Mart 1930′da, T.C. Devlet Demiryolları ve Limanları Umumi İdaresi, Osmanlı Bankası ile yürüttüğü iyi ilişkileri dikkate alarak, Adnan’ın tutuklandığı sırada üzerinde bulunan 12£’i ödemeyi üstlenir. Bu arada, Maliye Bakanlığı’nın talimatı üzerine, II. İcra Dairesi bu meblağı Osmanlı Bankası’na ödeyeceğini açıklar. Bunun üzerine, Osmanlı Bankası, bu meblağı Ziraat Bankası’ndaki hesabına yatırarak T.C. Devlet Demiryolları ve Limanları Umumi İdaresi’ne iade eder.
Mart 1937′de, yeni bir polis soruşturması sayesinde, Adnan’ın izi sonunda bulunur. Yapılan araştırma sonucunda, Kozlu Kömür Ocakları’nda muhasebe sorumlusu olarak çalıştığı saptanır. Osmanlı Bankası, eski Anadolu-Bağdat Demiryolları İdaresi ve T.C. Devlet Demiryolları ve Limanları Umumi İdaresi arasında süren yazışmalar neticesinde, T.C. Devlet Demiryolları ve Limanları Umumi İdaresi Adnan’ın dolandırdığı meblağı ödemeyi üstlenir. Ancak görülecek davanın Osmanlı Bankası lehine sonuçlanması durumunda tahsil edilecek tutarın kendisine devredileceği şartını koşar.

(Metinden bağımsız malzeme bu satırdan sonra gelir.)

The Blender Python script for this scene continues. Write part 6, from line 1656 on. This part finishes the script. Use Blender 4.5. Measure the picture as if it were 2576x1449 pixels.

Temmuz 1937′de, Osmanlı Bankası, Adnan davasıyla ilgili Yargıtay kararının bir kopyasını elde etmeyi başarır ve haciz işlemlerini başlatmak üzere girişimde bulunur.
Ocak 1938′de, Adnan, İstanbul’a doğru yola çıkarak Zonguldak’tan ayrılır. Mart 1938′de İcra Dairesi’nin edindiği bilgilere göre, yeni bir dolandırıcılık suçundan tutuklu bulunduğu ortaya çıkar. İcra Dairesi, Adnan’a bir vasinin atanması için Sultanahmet Sulh Hukuk Hakimliği’ne başvurur. Tutuklu hakkında soruşturmanın sürdürülmesi, atamanın gerçekleşmesiyle mümkün olacaktır.